There are very few (if any?) known deaths caused by FSD accidents.
Note: it’s important to distinguish between Autopilot and FSD here. “Autopilot” is Tesla’s old assisted driving stack that comes free in most vehicles and has had no significant updates in years. “FSD” is an entirely different software stack that only works with newer vehicles and that Tesla charges $$ for. It’s much more advanced and IMO a lot safer.
> There are very few (if any?) known deaths caused by FSD accidents
It’s tough to say given many data sources are aggregated. For what it’s worth, my parents’ car is a Tesla with FSD and I’ve stopped it from, off the top of my head, racing into a red-lit intersection, running over a small dog and running into a closing garage door.
I still use it. It mostly works. But I’m vigilantly monitoring it in a way that isn’t supported by Tesla’s marketing (which frequently shows drivers engaging it hands off).
The garage door I can certainly believe. Its AI brain just won’t be trained to look for that sort of thing.
I’m surprised about the red lights and animals, however: ours seems very cautious around any kind of live animal on the road, even braking and manoeuvring to avoid birds on the road. It’s not so good at avoiding the corpses of already dead ones, however (bump!).
I get the impression that it kind of comprehends the world as a horizontal plane. It’s focused on objects on the surface and isn’t looking for hazards coming from above. Could that be improved? Sure! Is it a priority for them? Maybe not…
At minimum it needs to pay attention to railroad crossing bars and bridges.
They show a 2D representation to the driver because that’s good enough for drivers, but I wouldn’t assume that represents how the system operates internally at every stage. Even navigating requires the concept of bridges crossing roads without intersecting them.
Both only happened once. But they were shocking when they did. (To be fair, my Subaru tried to push me into oncoming traffic because it was avoiding a “collision” from the guy in the other lane turning weirdly. Turned at collision-avoidance feature off.)
> “Autopilot” is Tesla’s old assisted driving stack that comes free in most vehicles and has had no significant updates in years. “FSD” is an entirely different software stack that only works with newer vehicles and that Tesla charges $$ for. It’s much more advanced and IMO a lot safer.
I'm not sure the point you're making here - that just sounds like "Tesla couldn't care less about updating their software and it's still "not good". People it hits are still dead. "Oh well, it's not like Tesla had updated the software, so you can't blame them".
Oh, I absolutely agree. Ideally Telsa would dump the old Autopilot stack and put all cars (that have the hardware to support it) on a free version of FSD, nerfed so that it's roughly feature-equivalent to Autopilot.
That way everyone would get the safety advantages of FSD, including the really important stuff like better driver attention monitoring. Unfortunately, Tesla keeps Autopilot bad because it forces more people to pay for FSD, and in this case they seem to care more about profits than safety.

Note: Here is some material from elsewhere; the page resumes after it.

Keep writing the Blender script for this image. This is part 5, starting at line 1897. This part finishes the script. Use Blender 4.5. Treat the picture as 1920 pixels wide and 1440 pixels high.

> Unfortunately, Tesla keeps Autopilot bad because it forces more people to pay for FSD, and in this case they seem to care more about profits than safety.
Not saying you're wrong, but I think "it forces people to pay for FSD" is a poor decision if true.

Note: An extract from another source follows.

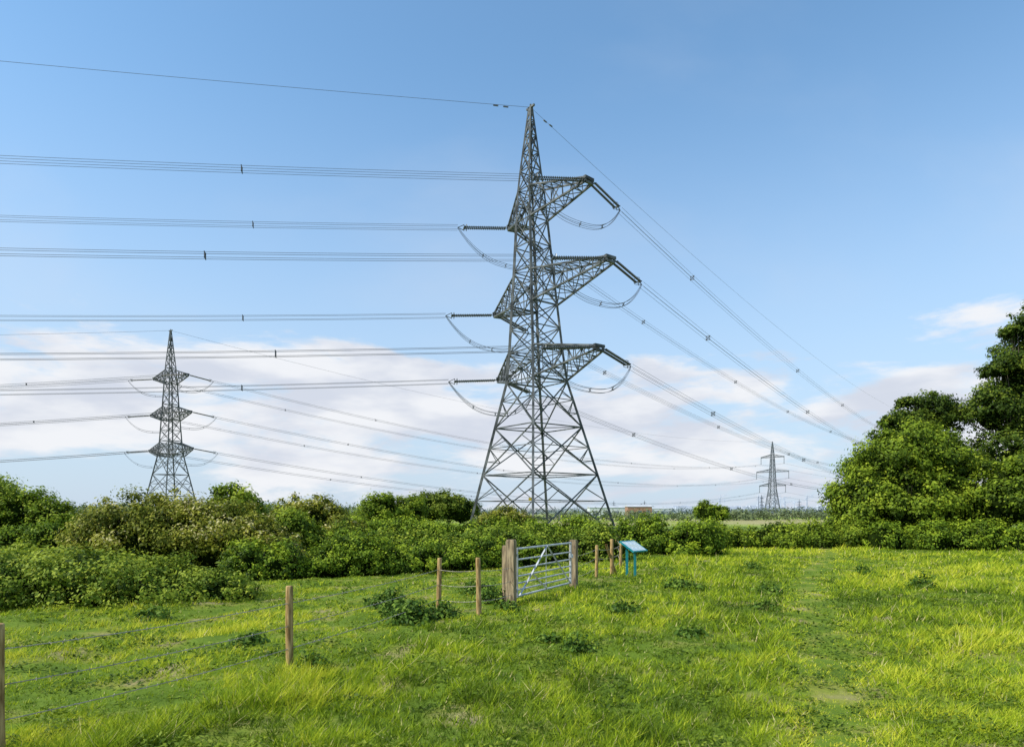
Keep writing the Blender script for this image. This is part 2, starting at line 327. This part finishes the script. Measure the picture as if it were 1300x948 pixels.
# ------------------------------------------------------------ pylons
U=Vector((.6,-.8,0)); W=Vector((.8,.6,0))
DL=Vector((-.978,-.208,0)); DR=Vector((.616,.788,0))
def interp(z,tab):
    for (a,b),(c,d) in zip(tab,tab[1:]):
        if z<=c: return b+(d-b)*(z-a)/(c-a)
    return tab[-1][1]
def lattice_body(mb,u,w,stab,levels,cx,leg=.27,br=.12):
    def cor(z):
        s=interp(z,stab); c=cx(z)+Vector((0,0,z)); return [c+u*s+w*s,c+u*s-w*s,c-u*s-w*s,c-u*s+w*s]
    for a,b in zip(levels,levels[1:]):
        A=cor(a);B=cor(b); lw=leg*(1 if a<35 else .65); bw=br*(1 if a<16 else .85)
        for k in range(4):
            j=(k+1)%4
            mb.beam(A[k],B[k],lw)
            mb.beam(A[k],B[j],bw); mb.beam(A[j],B[k],bw)
            mb.beam(B[k],B[j],bw)
            if b-a>3.4:
                wa=(A[k]-A[j]).length; wb=(B[k]-B[j]).length; t=wa/(wa+wb)
                O=A[k].lerp(B[j],t)
                for (l0,l1) in ((A[k],B[k]),(A[j],B[j])):
                    q=l0.lerp(l1,t); mb.beam(q,O,bw*.7)
                    mb.beam(q,l0.lerp(O,.5) ,bw*.65); mb.beam(l0.lerp(l1,t*.5),l0.lerp(O,.5),bw*.6)
                    mb.beam(q,l1.lerp(O,.5),bw*.65)
        if b-a>3.4:
            mb.beam(B[0],B[2],bw*.8); mb.beam(B[1],B[3],bw*.8)
    return cor
def arm(mb,rt,rb,tip,perp,n=5,ch=.17,br=.09,tw=.55):
    T=[tip+perp*tw+Vector((0,0,.15)),tip-perp*tw+Vector((0,0,.15))]; B=[tip+perp*tw-Vector((0,0,.3)),tip-perp*tw-Vector((0,0,.3))]
    if (rt[0]-T[0]).length+(rt[1]-T[1]).length>(rt[1]-T[0]).length+(rt[0]-T[1]).length: T.reverse();B.reverse()
    for i in range(2):
        mb.beam(rt[i],T[i],ch); mb.beam(rb[i],B[i],ch*1.1)
    for k in range(n+1):
        t=k/n; t2=min(1,(k+1)/n)
        a=[rt[i].lerp(T[i],t) for i in (0,1)]; b=[rb[i].lerp(B[i],t) for i in (0,1)]
        mb.beam(a[0],a[1],br); mb.beam(b[0],b[1],br)
        for i in (0,1):
            mb.beam(a[i],b[i],br)
        if k<n:
            a2=[rt[i].lerp(T[i],t2) for i in (0,1)]; b2=[rb[i].lerp(B[i],t2) for i in (0,1)]
            for i in (0,1):
                if k%2: mb.beam(a[i],b2[i],br)
                else: mb.beam(b[i],a2[i],br)
            mb.beam(a[0],a2[1],br*.8); mb.beam(b[1],b2[0],br*.8); mb.beam(a[1],a2[0],br*.8)
    mb.beam(T[0]-(T[1]-T[0])*.15,T[1]+(T[1]-T[0])*.15,.3); mb.beam(B[0],B[1],.26)
    mb.beam(T[0],B[0],.22); mb.beam(T[1],B[1],.22)
def string(mb,p,q,r=.15,n=22,m=8):
    p=Vector(p);q=Vector(q); pts=[];R=[]
    for k in range(n):
        for dt,rr in ((.05,r*.35),(.3,r),(.55,r*.9),(.75,r*.35)):
            pts.append(p.lerp(q,(k+dt)/n)); R.append(rr)
    mb.tube(pts,R,m)
def para(p,q,s,t): v=Vector(p).lerp(Vector(q),t); v.z-=4*s*t*(1-t); return v
def bundle_off(d,g=.25):
    n=Vector((-d.y,d.x,0)).normalized(); return [n*a*g+Vector((0,0,b*g)) for a in (-1,1) for b in (-1,1)]

def tension_pylon(loc,rot,wl,wr,armset,bend,mat,sc=1,sign=False,slim=1.0):
    root=empty('electricity_pylon',loc); root.rotation_euler=(0,0,rot); root.scale=(sc,)*3
    Ri=Matrix.Rotation(-rot,3,'Z'); dL=Ri@wl; dR=Ri@wr
    mb=MB()
    cx=lambda z: Vector((bend*(.85-1.25*min(z,42)/42),0,0))
    stab=[(a,b*slim) for a,b in [(-1,6.4),(0,6.2),(17.6,2.55),(21.1,2.25),(30.7,1.65),(40.3,1.1),(50.2,.14)]]
    lv=[-.5,6.6,12.2,17.6,21.1,23.9,26.7,30.7,33.6,36.6,40.3,42.6,44.8,46.8,48.6,50.2]
    cor=lattice_body(mb,U,W,stab,lv,cx)
    tips=[]
    for z,nr,fr in armset:
        kt,kb=cor(z+1.8),cor(z-1.9)
        for off,ids in ((nr,(0,1)),(fr,(2,3))):
            tip=Vector((off[0],off[1],z)); d=Vector((off[0],off[1],0)).normalized(); pr=Vector((-d.y,d.x,0))
            arm(mb,[kt[i] for i in ids],[kb[i] for i in ids],tip,pr,n=6 if z<35 else 5)
            tips.append(tip)
    pk=cx(50)+Vector((0,0,50.2)); mb.beam(pk-U*.7,pk+U*.7,.22); mb.beam(pk-Vector((0,0,.4)),pk+Vector((0,0,.35)),.2)
    for p in cor(0): mb.box((p.x,p.y,.15),.9,.9,.7)
    mb.obj('lattice_steelwork',mat,root)
    if sign:
        sg=MB(); a,b=cor(3.6)[1],cor(3.6)[2]; c=a.lerp(b,.04)+Vector((0,-.2,0)); sg.box(c,.42,.03,.34); sg.obj('danger_sign',M_yellow,root)
    ins=MB(); jm=MB(); Le=[];Re=[]
    for tip in tips:
        ends=[]
        for D,dz in ((dL,-.07),(dR,-.13)):
            d=(D+Vector((0,0,dz))).normalized(); n=Vector((-D.y,D.x,0))
            s0=tip+d*.9; s1=tip+d*6.2; e=tip+d*7.0
            for sgn in (-1,1):
                string(ins,s0+n*.26*sgn,s1+n*.26*sgn,.15)
                ins.beam(tip+n*.1*sgn,s0+n*.26*sgn,.06)
            ins.beam(s0+n*.4,s0-n*.4,.09); ins.beam(s1+n*.45,s1-n*.45,.12)
            ins.beam(s1+Vector((0,0,.35)),e,.07); ins.beam(s1-Vector((0,0,.35)),e,.07); ins.beam(s1+Vector((0,0,.4)),s1-Vector((0,0,.4)),.07)
            pts=[s1+d*-.3+n*.42*math.cos(t*.785)+Vector((0,0,.42*math.sin(t*.785))) for t in range(9)]
            ins.tube(pts,.03,4)
            ends.append(e)
        Le.append(ends[0]);Re.append(ends[1])
        L0,R0=ends
        sh=(Vector((tip.x,tip.y,0))-Vector(((L0.x+R0.x)/2,(L0.y+R0.y)/2,0)))*.35
        for off in bundle_off((R0-L0),.2):
            pts=[]
            for k in range(25):
                t=k/24; sg2=(1-abs(2*t-1)**2.6); v=L0.lerp(R0,t)+sh*sg2
                v.z-=3.6*sg2; pts.append(v+off*(.3+.7*sg2))
            jm.tube(pts,.024,4)
        for t in (.25,.5,.75):
            q=(1-abs(2*t-1)**2.6); v=L0.lerp(R0,t)+sh*q; v.z-=3.6*q
            for o2 in bundle_off((R0-L0),.2): jm.beam(v,v+o2,.06)
    ins.obj('insulator_strings',M_glass,root); jm.obj('jumper_loops',M_cable,root)
    M=Matrix.Translation(loc)@Matrix.Rotation(rot,4,'Z')@Matrix.Scale(sc,4)
    return root,Le,Re,pk,M
C=Vector((2.6,81,0))
AS=((38.5,(5.8,-6.4),(-2.6,6.4)),(28.5,(7.6,-10.2),(-4.5,10.2)),(19.6,(6.6,-9.0),(-4.0,9.0)))
main,Le,Re,pk,MM=tension_pylon(C,0,DL,DR,AS,1,M_steel,sign=True)
def copy_pylon(src,loc,rot=0,sc=1):
    e=empty(src.name.split('.')[0],loc); e.rotation_euler=(0,0,rot); e.scale=(sc,)*3
    for c in src.children:
        o=bpy.data.objects.new(c.name,c.data); COL.objects.link(o); o.parent=e
    return Matrix.Translation(loc)@Matrix.Rotation(rot,4,'Z')@Matrix.Scale(sc,4)
NR=C+DR*350; NL=C+DL*350
copy_pylon(main,NR); copy_pylon(main,NL)
def span(mb,p,q,sag,r,n=44,quad=True,spacers=0,g=.25):
    d=Vector(q)-Vector(p)
    offs=bundle_off(d,g) if quad else [Vector()]
    for o in offs: mb.tube([para(p,q,sag,k/n)+o for k in range(n+1)],r,4)
    for k in range(spacers):
        t=(k+.4+.3*rng.random())/spacers; c=para(p,q,sag,t)
        for o in offs: mb.beam(c-o*1.25,c+o*1.25,.07)
        for a,b in ((0,1),(1,3),(3,2),(2,0)): mb.beam(c+offs[a],c+offs[b],.06)
mb=MB()
for a,b in zip(Le,Re):
    span(mb,C+a,NL+b*1.0,6.0,.020,spacers=6)
    span(mb,C+b,NR+a,9.0,.020,spacers=7)
span(mb,C+pk,NL+pk,4,.022,quad=False); span(mb,C+pk,NR+pk,7.5,.022,quad=False)
for D in (DL,DR):
    for k in (3,4.2): v=C+pk+D*k; v.z-=.3; mb.beam(v-D*.3,v+D*.3,.12)
mb.obj('power_line',M_cable)

P1=Vector((-86,172,0)); P2=Vector((169,443,0)); P0=Vector((-431,140,0)); P3=Vector((470,640,0))
r1=math.radians(24)
AS1=tuple((z,tuple(U.xy*l),tuple(-U.xy*l)) for z,l in ((38.0,6.6),(28.3,7.8),(18.8,8.4)))
p1,Le1,Re1,pk1,M1=tension_pylon(P1,r1,Vector((-.995,-.09,0)).normalized(),Vector((.685,.728,0)).normalized(),AS1,0,M_steel,.955,slim=.84)
def suspension_pylon(loc,rot):
    root=empty('electricity_pylon',loc); root.rotation_euler=(0,0,rot)
    mb=MB(); u=Vector((1,0,0)); w=Vector((0,1,0)); cx=lambda z:Vector((0,0,0))
    stab=[(-1,4.2),(0,4.1),(17,1.9),(40,.85),(48,.12)]
    cor=lattice_body(mb,u,w,stab,[-.5,6,11.5,16,19.2,22.4,25.5,28.4,31.2,34,37,40,43,45.6,48],cx,.34,.19)
    ins=MB(); tips=[]
    for z,l in ((38,7.6),(28.5,10.6),(19.5,8.6)):
        kt,kb=cor(z+1.6),cor(z-.2)
        for s,ids in ((1,(0,1)),(-1,(2,3))):
            tip=Vector((s*l,0,z)); arm(mb,[kt[i] for i in ids],[kb[i] for i in ids],tip,w,4,.26,.15,.2)
            ins.beam(tip,tip-Vector((0,0,.5)),.1); string(ins,tip-Vector((0,0,.4)),tip-Vector((0,0,4.3)),.24,16,7); ins.beam(tip+w*.3-Vector((0,0,4.4)),tip-w*.3-Vector((0,0,4.4)),.3)
            tips.append(tip-Vector((0,0,4.5)))
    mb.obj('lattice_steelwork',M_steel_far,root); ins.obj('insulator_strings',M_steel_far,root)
    return root,tips,Matrix.Translation(loc)@Matrix.Rotation(rot,4,'Z')
ang=math.atan2(-.7,.72)
p2,t2,M2=suspension_pylon(P2,ang)
M3=copy_pylon(p2,P3,ang); 
for x,y,r in ((505,2600,.3),(395,2650,.5),(1010,2400,.2),(640,1750,.6)): copy_pylon(p2,Vector((x,y,0)),r)
mb=MB()
M0=Matrix.Translation(P0)@Matrix.Rotation(ang+.8,4,'Z')
for k in range(6):
    span(mb,M1@Le1[k],M0@t2[k],7,.022,quad=True,g=.2,spacers=5,n=40)
    span(mb,M1@Re1[k],M2@t2[k],10,.018,quad=True,g=.2,spacers=5,n=40)
    span(mb,M2@t2[k],M3@t2[k],9,.04,quad=False,n=30)
span(mb,M1@pk1,M0@Vector((0,0,48)),5,.03,quad=False); span(mb,M1@pk1,M2@Vector((0,0,48)),8,.025,quad=False)
mb.obj('power_line',M_cable)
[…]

More likely it creates market confusion (as we see in this thread) about exactly which of the two products that Tesla advertises as things which drive your car for you is the more dangerous one and which is "the good one" (though from their taxis, I think the scare quotes are still justified even then).

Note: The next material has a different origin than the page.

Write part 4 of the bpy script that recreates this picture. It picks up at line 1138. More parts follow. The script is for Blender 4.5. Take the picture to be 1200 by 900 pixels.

I'm also not even sure if they do care about profits (or safety), given Musk's made about as much from selling Tesla shares as the company has made in lifetime profit, before getting shareholder approval for a deal to give him more shares. (Conditionally give, yes, but the nature of it all suggests share price is more important than profit or safety, and if you don't care about such things that makes it much easier for them to sell a million robots or whatever).
That the reporting is so tortured sort of shows this works. It’s irrelevant in a broad or legal context. But for the narrow audience of his fans, it carries merit.
does it makes sense to compare the two given that waymos are driven in a limited set of circumstances and most of the times below speeds that could kill you on a crash?
Note: it’s important to distinguish between Autopilot and FSD here. “Autopilot” is Tesla’s old assisted driving stack that comes free in most vehicles and has had no significant updates in years. “FSD” is an entirely different software stack that only works with newer vehicles and that Tesla charges $$ for. It’s much more advanced and IMO a lot safer.
This article never mentions FSD, only Autopilot.